One-and-done needs to be done if publishers hope to survive in the current media landscape.
In recent years, many online media brands—including leading newspaper and magazine publishers—developed an unhealthy dependency on search and social referrals to grow their audiences. New visitors could stop by once for a quick look-around and publishers were content to sell ads against those eyeballs while they had them.
And while there was long a nagging sense that this audience-growth-at-all-costs mentality was a race to the bottom, it was easy to stuff that queasy feeling down as long as traffic and ad dollars continued to flow.
Search sites and social platforms are increasingly changing their monetization models and tweaking algorithms, dramatically reducing the amount of traffic they drive from organic searches to publishers’ sites.
Google made several updates to its search algorithm in the last year that led to declines in publishers’ search referrals and organic traffic.
In September, Chartbeat reported that social traffic fell from 6% to 4% of total traffic for U.S. news publishers between January 2023 and July 2024, and that during the same period , traffic from external sources that are neither social nor search rose from 16% to 20%. A Digiday/Arc XP survey of 115 publishers found that 80% saw search traffic declines in 2023.
“Unfortunately, the outlook on referral traffic isn’t getting any better,” AdExchanger wrote after Google updated its algorithm in November 2023. “Search and social platforms are taking a more oppositional stance with publishers as they try to keep users from leaving their own walled gardens.”
AI-powered searches are expected to further drive down traffic since they often deliver valuable results without having to link through to the articles they sourced. And Google recently cracked down on the use of affiliate partnerships by several prominent news sites, reducing their visibility even more.
Speaking of AI, if you ask ChatGTP to sum up the publishing industry’s over-reliance on digital traffic sources, you get a pretty clear answer: “Historically, organic search has been a major driver of traffic to digital publishers. It’s often the largest single source, particularly for those that produce SEO-optimized content like news sites, blogs, and how-to guides.”
Search can account for 30%-to-50% of total traffic for digital publishers, according to some estimates, while referrals from social media can make up another 10% to 20%.
As the head of product at a leading magazine company said in a recent call, “One and gone” visitors are his biggest headache. “I need to drive engagement, not maximize audience reach.” Other publishing executives echoed that sentiment, saying they need to shift their business models to lessen the dependency on referral traffic.
Publishers Get Engaged
It’s stunning that some of the most well-known brands in publishing took this long to realize the damage they were doing to the reputation of franchises that were painstakingly built and nurtured over decades to win reader (and advertiser) loyalty.
Imagine publishing a cooking magazine that once sold millions of newsstand copies and annual subscriptions to an audience that valued the brand’s point of view and trusted its voice.

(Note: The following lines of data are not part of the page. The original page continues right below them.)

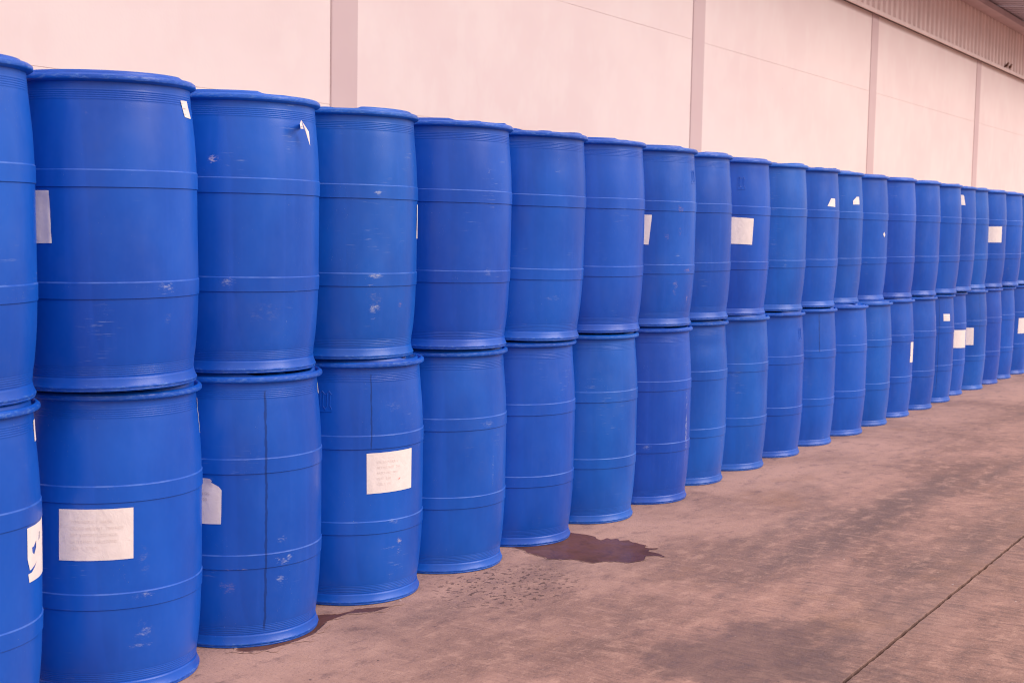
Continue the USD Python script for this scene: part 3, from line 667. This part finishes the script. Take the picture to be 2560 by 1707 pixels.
for i, (a, z0, z1) in {0: (-47, 0.803, 0.862), 1: (-47.5, 0.752, 0.862), 2: (-54, 0.825, 0.862)}.items():
    label_on(('l', i), rect(a, a + 14, z0, z1), m=paper2, name='sticker')
label_on(('u', 1), [(-195, 0.581), (-159.3, 0.5783), (-158.5, 0.4288), (-195, 0.4258)], wrinkle=0.010, text='crumpled white paper label', cell=0.006)
lb, sh = label_on(('u', 1), [(-71.5, 0.851), (-62.0, 0.8522), (-57.0, 0.8008), (-67.3, 0.8035)], off=0.0012, m=paper2, name='sticker', curl=lambda v: 0.0025 * np.clip((v[:, 0] + 0.315) / 0.04, 0, 1) ** 2)
obj('print', join([text_on(sh, ['A  1 .'], -70.2, 0.8415, 0.003, 0.01, 0.0016), text_on(sh, ['JEHOIN'], -69.0, 0.8265, 0.0035, 0.01, 0.0016), text_on(sh, ['8  10'], -67.6, 0.810, 0.0035, 0.01, 0.0016)]), grey_ink, lb)
label_on(('u', 3), rect(-61.0, -45, 0.445, 0.574), wrinkle=0.003)
label_on(('u', 7), [(-170, 0.570), (-141.6, 0.5673), (-144.3, 0.4177), (-170, 0.4195)], wrinkle=0.003)
label_on(('u', 9), [(-158, 0.577), (-115.8, 0.5683), (-117.1, 0.4159), (-158, 0.4216)], wrinkle=0.001)
label_on(('u', 11), [(-113.5, 0.6655), (-105.9, 0.7171), (-95.7, 0.7166), (-95.3, 0.6616)], m=paper2, name='sticker', wrinkle=0.002)
label_on(('u', 12), [(-111.8, 0.689), (-112.1, 0.7152), (-103.4, 0.7427), (-96.6, 0.7436), (-95.6, 0.6909)], m=paper2, name='sticker', wrinkle=0.002)
label_on(('u', 13), [(-99.7, 0.4881), (-95.9, 0.5043), (-92.4, 0.4814), (-95.7, 0.4639)], m=paper2, name='sticker', cell=0.006)
label_on(('u', 17), [(-140, 0.845), (-125.8, 0.8365), (-122.4, 0.7506), (-140, 0.754)], m=paper2, name='sticker')
label_on(('u', 19), [(-142.2, 0.5741), (-107.5, 0.5787), (-107.1, 0.4277), (-142, 0.4258)])
label_on(('l', 14), [(-94.5, 0.5802), (-70, 0.577), (-70, 0.4189), (-95.4, 0.4223), (-95.0, 0.47), (-93.4, 0.475), (-94.3, 0.482)], cell=0.008)
lb, sh = label_on(('l', 16), [(-120.7, 0.7504), (-103.6, 0.7485), (-103.2, 0.6898), (-120.5, 0.692)], m=paper2, name='sticker')
obj('print', polyline_on(sh, [[(-120, 0.727), (-104.2, 0.727)], [(-120, 0.708), (-104.2, 0.708)]], 0.0012, 0.0008), grey_ink, lb)
label_on(('l', 17), [(-127.3, 0.5813), (-86, 0.5765), (-85, 0.4187), (-127.3, 0.4252)])
label_on(('l', 18), [(-165, 0.573), (-128.5, 0.5733), (-127.6, 0.4154), (-165, 0.4144)])
label_on(('l', 21), [(-125, 0.577), (-84, 0.581), (-84, 0.424), (-126, 0.420)])

# folded tag on the third upper drum: pinned at the fold, one short leaf flat on the skin, one long leaf standing off
t, sh = D['u', 2]
def off_skin(a, z, o): return surf(sh, np.array([a]), np.array([z]), o)[0]
def leaf(q, n=8):
    (a, b, c, d) = [np.array(k) for k in q]; v = []
    for s in np.linspace(0, 1, n):
        for r in np.linspace(0, 1, n):
            v.append((a * (1 - r) + b * r) * (1 - s) + (d * (1 - r) + c * r) * s)
    v = np.array(v); i = np.arange(n * n).reshape(n, n); A, B, C, E = i[:-1, :-1].ravel(), i[:-1, 1:].ravel(), i[1:, 1:].ravel(), i[1:, :-1].ravel()
    return v, np.concatenate([np.stack([A, B, C], -1), np.stack([A, C, E], -1)])
tagp = obj('tag', join([leaf([off_skin(-95.5, 0.8209, 0.046), off_skin(-94.3, 0.8333, 0.046), off_skin(-92.4, 0.8049, 0.044), off_skin(-95.1, 0.8050, 0.046)]),
                        leaf([off_skin(-94.3, 0.8333, 0.046), off_skin(-85.7, 0.7987, 0.035), off_skin(-85.2, 0.7520, 0.035), off_skin(-89.7, 0.8070, 0.035)])]), paper2, t, label='folded white paper tag peeling off')
obj('tag_print', leaf([off_skin(-94.9, 0.8135, 0.0475), off_skin(-93.4, 0.8135, 0.0475), off_skin(-93.4, 0.8110, 0.0475), off_skin(-94.9, 0.8110, 0.0475)], 3), grey_ink, tagp)
obj('tag_stem', leaf([off_skin(-85.6, 0.8257, 0.0006), off_skin(-95.3, 0.8209, 0.0455), off_skin(-94.9, 0.8052, 0.0455), off_skin(-85.1, 0.8096, 0.0006)]), paper2, t)

def arrows(key, a0, a1, z0, z1):
    t, sh = D[key]; w = (a1 - a0); L = []
    for c in (a0 + w * 0.25, a0 + w * 0.75):
        h = (z1 - z0); s = w * 0.10; k = w * 0.22
        L += [[(c - k, z1 - h * 0.17), (c, z1), (c + k, z1 - h * 0.17)], [(c - s, z1 - h * 0.12), (c - s, z0 + h * 0.26), (c - k, z0 + h * 0.16), (c - k, z0 + h * 0.08)], [(c + s, z1 - h * 0.12), (c + s, z0 + h * 0.26), (c + k, z0 + h * 0.16), (c + k, z0 + h * 0.08)]]
    L += [[(a0, z0), (a1, z0)]]
    mt = UsdShade.MaterialBindingAPI(stage.GetPrimAtPath(str(t.GetPath()) + '/body')).GetDirectBinding().GetMaterial()
    obj('arrow_mark', polyline_on(sh, L, 0.0020, -0.0002), mt, t, label='moulded pair of upward arrows')
arrows(('l', 3), -164.5, -153.7, 0.7285, 0.8035)
arrows(('u', 7), -88.0, -76.0, 0.735, 0.803)
arrows(('u', 9), -138.8, -128.6, 0.735, 0.808)
arrows(('l', 10), -97.0, -86.9, 0.733, 0.814)
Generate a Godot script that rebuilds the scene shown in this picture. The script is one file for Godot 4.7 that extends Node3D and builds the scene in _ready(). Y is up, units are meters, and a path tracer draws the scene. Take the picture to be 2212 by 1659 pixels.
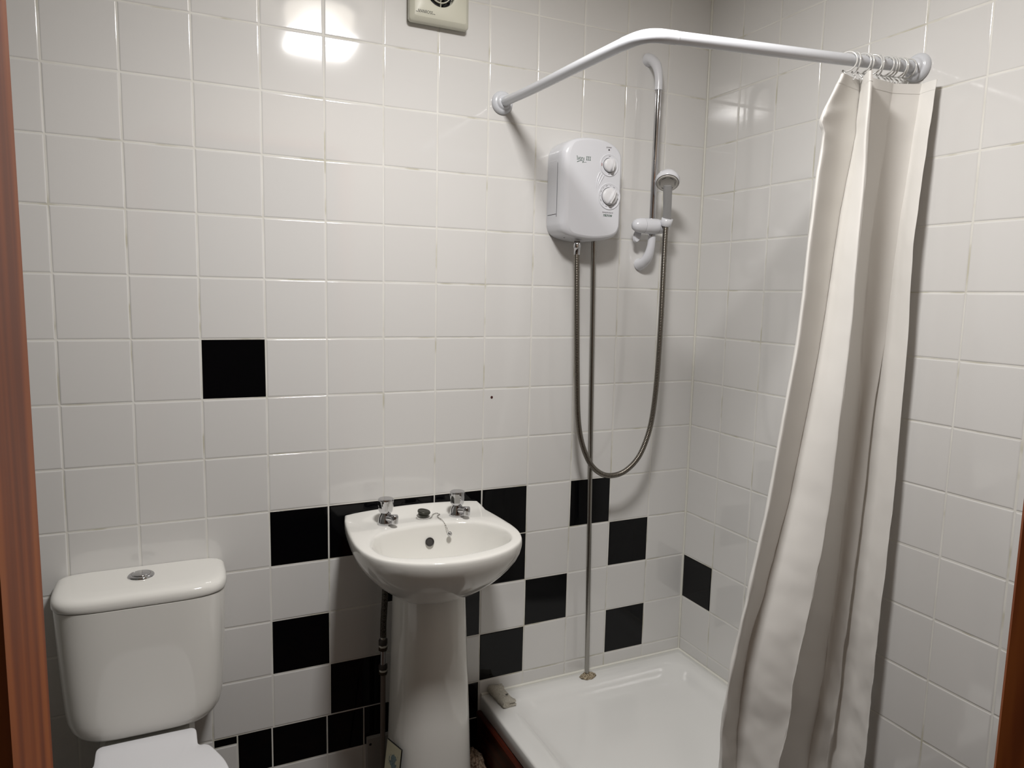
extends Node3D
# A small tiled shower room. Heights below are measured from the tile joint that runs past the shower rail;
# FL lifts them so that the floor lies at y = 0. The back wall is z = 0, the right wall x = 0.

const FL := 2.07
const CEIL := 0.428
const LAMP := Vector3(-1.028, 0.294, 1.0)

var M := {}
var used := {}
var rng := RandomNumberGenerator.new()


# ---------------------------------------------------------------- mesh builder
class MB:
	var v := PackedVector3Array()
	var g := PackedInt32Array()

	func tri(a: Vector3, b: Vector3, c: Vector3, s := 0) -> void:
		if a.is_equal_approx(b) or b.is_equal_approx(c) or a.is_equal_approx(c):
			return
		v.append(a); v.append(b); v.append(c)
		g.append(s)

	func quad(a: Vector3, b: Vector3, c: Vector3, d: Vector3, s := 0) -> void:
		tri(a, b, c, s)
		tri(a, c, d, s)

	# turns what was added since triangle number «from» so that its front faces run clockwise seen from outside
	func fix(from: int) -> void:
		if v.size() <= from * 3:
			return
		var mid := Vector3.ZERO
		for i in range(from * 3, v.size()):
			mid += v[i]
		mid /= float(v.size() - from * 3)
		var vol := 0.0
		for t in range(from, v.size() / 3):
			vol += (v[t * 3] - mid).dot((v[t * 3 + 1] - mid).cross(v[t * 3 + 2] - mid))
		if vol > 0.0:
			for t in range(from, v.size() / 3):
				var k := v[t * 3 + 1]
				v[t * 3 + 1] = v[t * 3 + 2]
				v[t * 3 + 2] = k

	# rings of equal length, joined one after the other; a ring given twice makes a hard edge
	func loft(rings: Array, closed := true, cap0 := true, cap1 := true, s := 1) -> MB:
		var from := v.size() / 3
		var n: int = rings[0].size()
		var grp := s
		for r in rings.size() - 1:
			var a: PackedVector3Array = rings[r]
			var b: PackedVector3Array = rings[r + 1]
			if a[0].is_equal_approx(b[0]) and a[n / 2].is_equal_approx(b[n / 2]):
				grp += 1
				continue
			for i in (n if closed else n - 1):
				var j := (i + 1) % n
				quad(a[i], a[j], b[j], b[i], grp)
		if cap0:
			cap(rings[0], s + 20)
		if cap1:
			cap(rings[-1], s + 21, true)
		if closed:
			fix(from)
		return self

	func cap(ring: PackedVector3Array, s: int, back := false) -> void:
		var mid := Vector3.ZERO
		for p in ring:
			mid += p
		mid /= float(ring.size())
		for i in ring.size():
			var j := (i + 1) % ring.size()
			if back:
				tri(mid, ring[i], ring[j], s)
			else:
				tri(mid, ring[j], ring[i], s)

	func tube(path: PackedVector3Array, r: Callable, sides := 12, caps := true, s := 1) -> MB:
		var rings := []
		var up := Vector3.UP
		for i in path.size():
			var t := (path[mini(i + 1, path.size() - 1)] - path[maxi(i - 1, 0)]).normalized()
			if i == 0:
				up = Vector3.UP if absf(t.y) < 0.9 else Vector3.RIGHT
			up = (up - t * up.dot(t)).normalized()
			var side := t.cross(up)
			var rad: float = r.call(float(i) / maxf(1.0, path.size() - 1.0))
			var ring := PackedVector3Array()
			for k in sides:
				var an := TAU * k / sides
				ring.append(path[i] + (up * cos(an) + side * sin(an)) * rad)
			rings.append(ring)
		return loft(rings, true, caps, caps, s)

	# profile of (radius, height) pairs turned about the axis «x» of a frame
	func lathe(profile: Array, frame := Transform3D(), sides := 24, caps := true, s := 1, from_deg := 0.0) -> MB:
		var rings := []
		for p in profile:
			var ring := PackedVector3Array()
			for k in sides:
				var an := TAU * k / sides + deg_to_rad(from_deg)
				ring.append(frame * Vector3(cos(an) * p[0], p[1], sin(an) * p[0]))
			rings.append(ring)
		return loft(rings, true, caps, caps, s)

	# box with chamfered edges
	func box(c: Vector3, size: Vector3, ch := 0.0, b := Basis()) -> MB:
		var h := size * 0.5
		if ch <= 0.0:
			ch = minf(h.x, minf(h.y, h.z)) * 0.04
		var rings := []
		for p in [[-h.y, ch], [-h.y + ch, 0.0], [h.y - ch, 0.0], [h.y, ch]]:
			var x: float = h.x - p[1]
			var z: float = h.z - p[1]
			var k := ch
			var ring := PackedVector3Array()
			for q in [[x - k, -z], [x, -z + k], [x, z - k], [x - k, z], [-x + k, z], [-x, z - k], [-x, -z + k], [-x + k, -z]]:
				ring.append(c + b * Vector3(q[0], p[0], q[1]))
			rings.append(ring)
		var from := v.size() / 3
		for r in 3:
			for i in 8:
				quad(rings[r][i], rings[r][(i + 1) % 8], rings[r + 1][(i + 1) % 8], rings[r + 1][i], -1)
		cap(rings[0], -1)
		cap(rings[3], -1, true)
		fix(from)
		return self

	func mesh(origin := Vector3.ZERO) -> ArrayMesh:
		var st := SurfaceTool.new()
		st.begin(Mesh.PRIMITIVE_TRIANGLES)
		for t in g.size():
			st.set_smooth_group(g[t] if g[t] >= 0 else 4294967295)
			for k in 3:
				st.add_vertex(v[t * 3 + k] - origin)
		st.generate_normals()
		st.index()
		return st.commit()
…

Today, that same magazine brand relies on random searchers to click a link before stopping by to grab a recipe then disappearing back into the digital ether.
The good news is, publishers are awake to the challenge now, and taking action. For many, engagement has replaced audience growth as the top priority. They’re looking to increase time spent on site and repeat visits. They’re developing premium subscription models, community memberships and experiential offerings to diversify their revenue streams.
Having seen the success of The New York Times, many are also turning to games to create daily habits (with mixed results to date—there’s only one Wordle). The New Yorker and The Los Angeles Times are among those that have introduced or beefed up their games offerings, while Netflix, Buzzfeed and YouTube have all created dedicated hubs filled with casual games.
Publishers are also launching newsletters, podcasts and live events to get audiences to spend more time with them and come back more often. And new players are entering the market with business models that eschew reliance on building large audiences to attract advertising.
Vox Media, parent to such sites as Curbed and Eater, has become a Top 10 podcast publisher. The New York Times reported earlier this year that startups such as Puck, Ankler and Semafor “exemplify a shift in the conventional wisdom about how to make money in digital publishing.” Each targets specific audiences and relies on subscriptions, sponsorships, podcasts and events to diversify their revenue sources.
Whether these tactics will succeed remains to be seen, and of course what works for some will not work for all. But after years of warnings to publishers that growth at all costs actually came at a steep cost, there’s a renewed focus on brand health and audience engagement, retention and loyalty.